LPV Control With Decoupling Performance of 4WS Vehicles Under Velocity-Varying Motion

In this paper, a new control strategy with robustness for four-wheel steering vehicles is proposed, which has the decoupling performance while vehicles are steering with varying velocity. To get velocity-varying model, it is considered for the first time, that longitudinal velocity as a state and output is decoupled with lateral velocity and yaw rate while the driving force is taken as the control input in the longitudinal subsystem. Based on this completed decoupling result, the subsystem with lateral velocity and yaw rate as states is transferred into a typical linear-parameter varying (LPV) system for the first time, where varying parameters are longitudinal velocity and its functions.
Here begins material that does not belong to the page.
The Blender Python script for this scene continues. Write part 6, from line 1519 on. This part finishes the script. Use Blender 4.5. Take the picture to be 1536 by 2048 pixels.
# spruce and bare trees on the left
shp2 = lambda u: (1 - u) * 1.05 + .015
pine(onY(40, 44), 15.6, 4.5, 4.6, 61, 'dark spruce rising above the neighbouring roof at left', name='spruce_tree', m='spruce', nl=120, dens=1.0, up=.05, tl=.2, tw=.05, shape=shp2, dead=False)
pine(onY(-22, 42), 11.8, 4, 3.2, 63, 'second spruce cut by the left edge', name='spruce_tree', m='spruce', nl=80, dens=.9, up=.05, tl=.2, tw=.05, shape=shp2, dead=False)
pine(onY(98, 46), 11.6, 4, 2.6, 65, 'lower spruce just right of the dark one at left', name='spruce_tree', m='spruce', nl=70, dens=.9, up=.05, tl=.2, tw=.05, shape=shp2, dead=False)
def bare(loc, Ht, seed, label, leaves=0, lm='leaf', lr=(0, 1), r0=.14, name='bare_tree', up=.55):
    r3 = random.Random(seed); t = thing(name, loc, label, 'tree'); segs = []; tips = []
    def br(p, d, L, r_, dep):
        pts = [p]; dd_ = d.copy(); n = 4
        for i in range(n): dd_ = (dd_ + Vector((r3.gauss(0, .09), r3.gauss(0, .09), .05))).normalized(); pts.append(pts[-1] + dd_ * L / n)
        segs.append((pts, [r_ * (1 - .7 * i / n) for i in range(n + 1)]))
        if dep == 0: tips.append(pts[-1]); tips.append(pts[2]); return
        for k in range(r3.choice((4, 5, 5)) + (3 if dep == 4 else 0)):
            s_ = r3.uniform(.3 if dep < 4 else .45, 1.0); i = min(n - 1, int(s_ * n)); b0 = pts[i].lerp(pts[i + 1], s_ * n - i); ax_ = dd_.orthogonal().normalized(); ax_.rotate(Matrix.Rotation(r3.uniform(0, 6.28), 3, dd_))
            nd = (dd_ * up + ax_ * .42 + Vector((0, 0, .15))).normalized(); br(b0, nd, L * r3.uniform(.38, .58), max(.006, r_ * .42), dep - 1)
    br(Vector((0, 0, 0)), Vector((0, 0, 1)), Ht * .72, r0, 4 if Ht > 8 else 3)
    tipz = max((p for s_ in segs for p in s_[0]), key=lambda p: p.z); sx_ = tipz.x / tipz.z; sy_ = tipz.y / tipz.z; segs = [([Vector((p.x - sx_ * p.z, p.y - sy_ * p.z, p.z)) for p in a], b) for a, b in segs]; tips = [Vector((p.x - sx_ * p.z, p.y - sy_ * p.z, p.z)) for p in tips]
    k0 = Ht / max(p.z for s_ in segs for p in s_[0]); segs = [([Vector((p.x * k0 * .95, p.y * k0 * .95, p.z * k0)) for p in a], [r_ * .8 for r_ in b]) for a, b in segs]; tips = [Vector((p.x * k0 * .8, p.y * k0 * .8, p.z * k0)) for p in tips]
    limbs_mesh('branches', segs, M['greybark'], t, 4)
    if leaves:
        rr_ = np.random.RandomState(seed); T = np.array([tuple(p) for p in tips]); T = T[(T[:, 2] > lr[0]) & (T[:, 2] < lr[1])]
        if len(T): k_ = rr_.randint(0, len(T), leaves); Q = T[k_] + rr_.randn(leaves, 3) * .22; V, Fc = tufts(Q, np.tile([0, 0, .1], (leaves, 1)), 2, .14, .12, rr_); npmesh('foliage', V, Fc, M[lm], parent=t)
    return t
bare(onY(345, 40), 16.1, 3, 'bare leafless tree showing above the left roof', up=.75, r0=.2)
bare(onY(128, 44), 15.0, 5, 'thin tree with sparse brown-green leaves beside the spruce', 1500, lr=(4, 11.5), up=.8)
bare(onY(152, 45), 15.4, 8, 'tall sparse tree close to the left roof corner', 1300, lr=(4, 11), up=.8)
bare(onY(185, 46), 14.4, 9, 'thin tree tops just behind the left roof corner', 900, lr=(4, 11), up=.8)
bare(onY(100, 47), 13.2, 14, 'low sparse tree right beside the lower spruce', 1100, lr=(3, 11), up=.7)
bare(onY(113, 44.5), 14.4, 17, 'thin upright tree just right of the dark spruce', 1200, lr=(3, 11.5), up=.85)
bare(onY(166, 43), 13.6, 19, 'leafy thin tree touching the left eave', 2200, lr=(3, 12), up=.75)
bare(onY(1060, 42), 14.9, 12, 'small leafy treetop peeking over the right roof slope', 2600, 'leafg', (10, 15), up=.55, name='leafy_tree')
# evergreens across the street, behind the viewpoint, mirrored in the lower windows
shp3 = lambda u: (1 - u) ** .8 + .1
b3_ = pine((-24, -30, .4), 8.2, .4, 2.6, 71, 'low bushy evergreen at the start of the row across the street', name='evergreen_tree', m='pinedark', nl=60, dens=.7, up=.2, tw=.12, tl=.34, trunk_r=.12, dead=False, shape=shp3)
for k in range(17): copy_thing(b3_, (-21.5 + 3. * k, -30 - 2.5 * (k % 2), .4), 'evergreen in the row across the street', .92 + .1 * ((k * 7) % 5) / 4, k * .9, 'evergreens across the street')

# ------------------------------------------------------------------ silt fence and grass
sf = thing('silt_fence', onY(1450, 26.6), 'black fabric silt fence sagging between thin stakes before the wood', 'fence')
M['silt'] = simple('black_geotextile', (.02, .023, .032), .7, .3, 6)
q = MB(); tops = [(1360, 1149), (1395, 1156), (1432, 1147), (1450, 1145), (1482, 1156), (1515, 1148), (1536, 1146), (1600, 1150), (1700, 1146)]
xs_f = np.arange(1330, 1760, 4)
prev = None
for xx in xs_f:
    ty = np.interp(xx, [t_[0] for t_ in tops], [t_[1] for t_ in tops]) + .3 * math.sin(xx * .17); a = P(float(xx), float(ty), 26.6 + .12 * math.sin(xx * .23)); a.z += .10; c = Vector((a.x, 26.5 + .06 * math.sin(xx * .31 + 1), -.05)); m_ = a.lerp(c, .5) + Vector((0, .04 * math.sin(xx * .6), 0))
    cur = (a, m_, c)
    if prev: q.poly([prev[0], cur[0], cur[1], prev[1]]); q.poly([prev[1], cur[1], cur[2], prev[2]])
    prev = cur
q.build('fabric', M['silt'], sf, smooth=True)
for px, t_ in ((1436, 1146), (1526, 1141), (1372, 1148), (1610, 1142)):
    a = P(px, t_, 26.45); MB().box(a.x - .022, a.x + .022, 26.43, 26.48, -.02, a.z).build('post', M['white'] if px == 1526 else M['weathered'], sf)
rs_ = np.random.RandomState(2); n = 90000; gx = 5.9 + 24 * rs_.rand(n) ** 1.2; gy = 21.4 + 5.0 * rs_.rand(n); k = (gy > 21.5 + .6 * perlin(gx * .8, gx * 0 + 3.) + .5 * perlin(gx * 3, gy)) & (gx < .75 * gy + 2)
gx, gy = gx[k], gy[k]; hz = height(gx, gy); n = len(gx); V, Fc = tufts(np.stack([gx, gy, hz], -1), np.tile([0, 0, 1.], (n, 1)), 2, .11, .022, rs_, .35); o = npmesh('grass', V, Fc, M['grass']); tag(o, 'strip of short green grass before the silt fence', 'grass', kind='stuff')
Then to this LPV system, lateral velocity and yaw rate are decoupled into lower triangular structure with steering angles using a suitable distribution coefficient of total longitudinal force while the cornering stiffness coefficients are considered as uncertain parameters. To improve the robustness of the above decoupled system, a new LPV controller is designed at last. In this new control strategy, feedback signals are longitudinal velocity, the yaw rate and lateral velocity. However, lateral velocity need not be designed the observer or measured precisely. Simulation results show that, even though with a large velocity-varying range, the handling characteristics, safety and comfort of the vehicle driving are improved significantly.